MCAT Math Requirements, Explained

Posted in: MCAT

March 12, 2019 | by Alexis

The good news is that the MCAT doesn’t feature much math (no calculus!), but the bad news is that it doesn’t allow you any help (no calculators!)

The math on the MCAT is relatively basic; there isn’t much of a math component on the test at all. The test is much more conceptual than quantitative. This means that it focuses on your ability to understand the why and how of concepts, and doesn’t bother to stump you with difficult math problems.

Below are tips to help you to work quickly and to avoid mistakes.

MCAT math topics and requirements

You can expect to see the following math topics:

  • Trigonometry (angles, values of sin/cos/tan)
  • Geometry (shapes, area, volume)
  • Vectors
  • Powers and roots (exponents)
  • Scientific notation
  • Ratios, decimals and percentages
  • Unit conversion and dimensional analysis
  • Graphs (interpreting, relating to equations)
  • Logarithms and log scales

MCAT Math Tip 1: Keep Track of Units

You must know all the units of all common quantities used in the MCAT sciences. Sometimes, the test will ask you merely to do unit analysis to find the answer without involving calculating numbers. Jump at these opportunities to showcase your skills and knowledge of units! Keep your units labeled throughout your calculations to ensure that you’re solving for the right answer, and watch out for conversions of scales (i.e. nanometers vs. kilometers)

MCAT Math Tip 2: Round

Most of the numbers and values you encounter on the MCAT are “awkward” numbers that don’t lend themselves to easy calculations. You’ll want to practice rounding by working through as many MCAT problems as you can. Remember, you just have to get close enough to one of the four answer choices to pick it! You should also train yourself to predict in which direction your rounded answer will deviate from the actual answer (with lots of sample practice sample calculations that will give you a good sense of how close your number is to the real answer).

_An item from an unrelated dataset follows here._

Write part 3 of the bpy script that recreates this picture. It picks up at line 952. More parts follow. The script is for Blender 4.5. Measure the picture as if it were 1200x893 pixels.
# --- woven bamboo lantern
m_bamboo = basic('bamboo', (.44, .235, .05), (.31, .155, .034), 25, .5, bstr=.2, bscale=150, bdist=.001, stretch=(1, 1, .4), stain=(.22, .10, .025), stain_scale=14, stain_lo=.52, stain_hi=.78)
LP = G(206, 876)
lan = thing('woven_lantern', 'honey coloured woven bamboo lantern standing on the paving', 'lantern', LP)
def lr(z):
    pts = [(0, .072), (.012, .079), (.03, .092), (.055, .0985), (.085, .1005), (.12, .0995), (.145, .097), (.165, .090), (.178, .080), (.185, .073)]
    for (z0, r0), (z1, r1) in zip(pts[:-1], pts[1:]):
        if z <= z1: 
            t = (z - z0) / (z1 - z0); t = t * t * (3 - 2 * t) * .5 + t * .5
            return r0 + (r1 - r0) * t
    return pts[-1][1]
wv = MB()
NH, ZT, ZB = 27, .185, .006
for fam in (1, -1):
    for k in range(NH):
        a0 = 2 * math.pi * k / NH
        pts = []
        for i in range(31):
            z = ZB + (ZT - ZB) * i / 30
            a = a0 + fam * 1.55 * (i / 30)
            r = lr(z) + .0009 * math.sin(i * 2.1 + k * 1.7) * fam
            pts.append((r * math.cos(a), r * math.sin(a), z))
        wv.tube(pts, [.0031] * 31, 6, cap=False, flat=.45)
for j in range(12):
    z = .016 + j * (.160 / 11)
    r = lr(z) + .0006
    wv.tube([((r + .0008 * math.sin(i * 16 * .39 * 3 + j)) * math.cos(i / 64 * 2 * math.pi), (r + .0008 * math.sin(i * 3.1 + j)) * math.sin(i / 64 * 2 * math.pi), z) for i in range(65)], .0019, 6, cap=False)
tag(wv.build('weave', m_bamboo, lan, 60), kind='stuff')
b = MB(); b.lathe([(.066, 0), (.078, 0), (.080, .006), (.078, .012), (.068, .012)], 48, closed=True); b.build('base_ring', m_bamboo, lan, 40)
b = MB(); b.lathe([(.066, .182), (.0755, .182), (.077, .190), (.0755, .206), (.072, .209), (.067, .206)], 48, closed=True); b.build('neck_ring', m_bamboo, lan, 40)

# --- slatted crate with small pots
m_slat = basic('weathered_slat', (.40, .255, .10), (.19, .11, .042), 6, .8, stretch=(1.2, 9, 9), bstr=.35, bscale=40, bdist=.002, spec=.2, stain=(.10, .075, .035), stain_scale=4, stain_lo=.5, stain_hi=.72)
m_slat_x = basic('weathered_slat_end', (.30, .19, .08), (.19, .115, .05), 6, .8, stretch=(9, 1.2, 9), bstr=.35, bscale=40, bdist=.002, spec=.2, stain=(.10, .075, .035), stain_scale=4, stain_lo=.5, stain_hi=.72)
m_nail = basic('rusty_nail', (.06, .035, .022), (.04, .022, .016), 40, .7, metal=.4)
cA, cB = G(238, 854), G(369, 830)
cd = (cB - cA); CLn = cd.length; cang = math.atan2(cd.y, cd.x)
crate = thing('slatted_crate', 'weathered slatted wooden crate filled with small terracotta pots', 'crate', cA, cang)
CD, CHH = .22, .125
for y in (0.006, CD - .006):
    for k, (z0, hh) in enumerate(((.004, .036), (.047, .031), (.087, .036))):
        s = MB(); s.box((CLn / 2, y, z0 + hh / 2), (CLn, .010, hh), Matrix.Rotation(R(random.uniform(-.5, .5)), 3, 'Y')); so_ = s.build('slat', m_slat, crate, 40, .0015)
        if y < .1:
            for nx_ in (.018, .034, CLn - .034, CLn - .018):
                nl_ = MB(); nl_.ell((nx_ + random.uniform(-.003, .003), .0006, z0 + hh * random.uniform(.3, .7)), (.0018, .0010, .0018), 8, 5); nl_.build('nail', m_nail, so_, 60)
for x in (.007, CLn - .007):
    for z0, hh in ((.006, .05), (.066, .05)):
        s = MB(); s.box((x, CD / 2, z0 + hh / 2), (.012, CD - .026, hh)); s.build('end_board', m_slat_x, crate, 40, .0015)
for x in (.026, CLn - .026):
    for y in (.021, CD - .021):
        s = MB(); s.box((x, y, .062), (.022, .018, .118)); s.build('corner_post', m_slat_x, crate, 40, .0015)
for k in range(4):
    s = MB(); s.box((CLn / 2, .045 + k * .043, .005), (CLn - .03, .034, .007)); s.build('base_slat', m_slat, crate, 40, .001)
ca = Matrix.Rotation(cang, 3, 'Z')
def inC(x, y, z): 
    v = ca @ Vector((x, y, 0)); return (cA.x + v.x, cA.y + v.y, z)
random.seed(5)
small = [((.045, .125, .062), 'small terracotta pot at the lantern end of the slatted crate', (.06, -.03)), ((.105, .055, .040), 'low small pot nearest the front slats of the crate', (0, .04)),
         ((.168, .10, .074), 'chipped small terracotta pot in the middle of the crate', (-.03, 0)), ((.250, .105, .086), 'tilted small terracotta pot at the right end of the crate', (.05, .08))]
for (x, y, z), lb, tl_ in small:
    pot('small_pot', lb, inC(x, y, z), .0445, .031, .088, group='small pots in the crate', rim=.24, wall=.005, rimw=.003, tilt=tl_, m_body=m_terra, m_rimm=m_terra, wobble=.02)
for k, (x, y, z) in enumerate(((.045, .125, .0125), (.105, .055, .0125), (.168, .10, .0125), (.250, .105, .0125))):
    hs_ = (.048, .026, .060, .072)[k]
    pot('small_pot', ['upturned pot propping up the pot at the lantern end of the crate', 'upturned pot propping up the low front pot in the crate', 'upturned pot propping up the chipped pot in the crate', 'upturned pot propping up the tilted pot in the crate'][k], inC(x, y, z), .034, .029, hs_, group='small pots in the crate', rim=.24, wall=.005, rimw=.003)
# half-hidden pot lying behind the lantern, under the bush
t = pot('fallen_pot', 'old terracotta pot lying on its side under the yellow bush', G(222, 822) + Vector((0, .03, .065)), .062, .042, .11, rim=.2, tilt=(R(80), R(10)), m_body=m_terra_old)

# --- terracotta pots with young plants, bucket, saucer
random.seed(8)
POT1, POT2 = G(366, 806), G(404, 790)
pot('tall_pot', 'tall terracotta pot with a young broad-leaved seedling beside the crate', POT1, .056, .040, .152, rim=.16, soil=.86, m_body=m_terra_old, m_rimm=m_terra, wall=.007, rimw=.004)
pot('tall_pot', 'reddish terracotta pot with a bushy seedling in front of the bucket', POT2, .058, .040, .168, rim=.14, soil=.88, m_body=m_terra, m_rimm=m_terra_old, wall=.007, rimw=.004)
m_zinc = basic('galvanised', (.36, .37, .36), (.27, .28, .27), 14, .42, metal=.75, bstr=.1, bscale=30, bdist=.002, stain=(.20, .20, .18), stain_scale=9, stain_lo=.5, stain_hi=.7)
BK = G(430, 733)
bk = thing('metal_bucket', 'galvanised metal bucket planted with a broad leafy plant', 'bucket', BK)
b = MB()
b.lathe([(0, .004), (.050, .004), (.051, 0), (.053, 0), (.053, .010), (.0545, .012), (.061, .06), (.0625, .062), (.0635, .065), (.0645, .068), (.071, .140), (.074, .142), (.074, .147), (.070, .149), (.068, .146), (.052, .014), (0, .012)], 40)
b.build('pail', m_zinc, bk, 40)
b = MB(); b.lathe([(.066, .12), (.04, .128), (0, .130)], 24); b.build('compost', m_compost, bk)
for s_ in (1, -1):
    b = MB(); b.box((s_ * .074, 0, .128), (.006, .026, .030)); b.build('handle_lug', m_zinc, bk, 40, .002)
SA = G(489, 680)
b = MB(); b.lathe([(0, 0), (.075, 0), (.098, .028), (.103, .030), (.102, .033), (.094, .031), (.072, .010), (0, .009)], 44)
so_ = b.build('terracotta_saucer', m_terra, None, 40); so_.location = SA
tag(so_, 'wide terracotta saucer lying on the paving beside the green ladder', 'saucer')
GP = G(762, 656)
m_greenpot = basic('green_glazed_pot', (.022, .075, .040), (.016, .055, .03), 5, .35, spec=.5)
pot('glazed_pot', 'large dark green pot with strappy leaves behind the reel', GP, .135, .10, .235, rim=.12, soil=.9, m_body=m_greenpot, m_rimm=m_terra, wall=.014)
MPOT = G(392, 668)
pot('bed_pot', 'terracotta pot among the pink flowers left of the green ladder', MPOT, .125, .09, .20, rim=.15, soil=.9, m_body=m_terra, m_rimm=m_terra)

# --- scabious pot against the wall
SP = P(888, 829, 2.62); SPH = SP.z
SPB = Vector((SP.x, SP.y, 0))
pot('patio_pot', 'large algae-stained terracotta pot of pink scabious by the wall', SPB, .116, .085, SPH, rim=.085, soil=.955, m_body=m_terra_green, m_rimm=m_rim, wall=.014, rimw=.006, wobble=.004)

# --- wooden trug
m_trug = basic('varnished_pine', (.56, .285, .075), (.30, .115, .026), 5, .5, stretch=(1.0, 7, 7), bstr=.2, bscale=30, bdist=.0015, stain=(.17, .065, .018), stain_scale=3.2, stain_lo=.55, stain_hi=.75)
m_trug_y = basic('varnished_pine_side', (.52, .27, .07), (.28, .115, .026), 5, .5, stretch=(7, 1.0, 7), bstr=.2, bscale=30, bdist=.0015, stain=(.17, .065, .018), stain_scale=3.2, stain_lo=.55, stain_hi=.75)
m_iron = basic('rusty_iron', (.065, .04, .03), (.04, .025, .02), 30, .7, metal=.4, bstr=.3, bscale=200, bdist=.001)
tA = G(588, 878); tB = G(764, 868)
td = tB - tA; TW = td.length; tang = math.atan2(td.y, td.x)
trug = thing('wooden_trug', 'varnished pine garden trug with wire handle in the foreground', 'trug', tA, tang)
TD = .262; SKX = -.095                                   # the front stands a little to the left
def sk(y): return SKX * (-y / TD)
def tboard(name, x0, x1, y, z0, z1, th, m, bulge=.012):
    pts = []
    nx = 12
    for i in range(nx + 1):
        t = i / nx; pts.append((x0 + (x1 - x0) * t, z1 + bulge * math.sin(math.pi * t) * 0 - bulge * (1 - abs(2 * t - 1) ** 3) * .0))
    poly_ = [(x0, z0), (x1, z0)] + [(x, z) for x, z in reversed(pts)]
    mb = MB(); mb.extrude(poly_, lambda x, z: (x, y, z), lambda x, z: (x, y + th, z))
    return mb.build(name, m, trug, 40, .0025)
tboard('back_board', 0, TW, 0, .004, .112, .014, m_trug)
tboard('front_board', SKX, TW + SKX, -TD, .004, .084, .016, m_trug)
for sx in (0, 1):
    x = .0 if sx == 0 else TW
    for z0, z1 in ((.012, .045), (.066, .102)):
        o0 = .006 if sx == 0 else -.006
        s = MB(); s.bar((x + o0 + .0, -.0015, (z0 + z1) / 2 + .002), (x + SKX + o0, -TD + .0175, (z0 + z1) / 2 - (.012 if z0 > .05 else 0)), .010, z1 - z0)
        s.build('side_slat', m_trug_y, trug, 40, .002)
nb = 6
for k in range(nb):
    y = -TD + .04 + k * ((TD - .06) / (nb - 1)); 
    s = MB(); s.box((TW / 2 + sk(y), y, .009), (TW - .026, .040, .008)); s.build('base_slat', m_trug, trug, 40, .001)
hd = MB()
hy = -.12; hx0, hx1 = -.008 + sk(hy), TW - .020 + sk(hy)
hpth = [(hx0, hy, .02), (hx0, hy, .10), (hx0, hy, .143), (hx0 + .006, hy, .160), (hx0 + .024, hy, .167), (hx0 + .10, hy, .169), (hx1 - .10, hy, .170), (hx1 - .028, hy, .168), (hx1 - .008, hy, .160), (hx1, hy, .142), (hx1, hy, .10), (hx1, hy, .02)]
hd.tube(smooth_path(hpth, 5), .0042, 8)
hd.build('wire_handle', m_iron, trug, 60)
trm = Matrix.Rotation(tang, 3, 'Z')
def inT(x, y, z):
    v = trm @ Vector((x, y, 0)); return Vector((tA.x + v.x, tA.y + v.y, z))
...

MCAT Math Tip 3: Triage Math questions

Knowing how and where to spend your time on the MCAT is important. If it’s going to take more than 60 seconds to find the answer, maybe you should consider guessing and moving on. If you can eliminate one or two of the answer choices through logic rather than math, then you can make an educated guess that much more quickly. Remember that the test will surely include a few convoluted calculations that can bog you down and waste your time. Don’t dwell on them and instead move on to questions you have a better shot at answering quickly and correctly.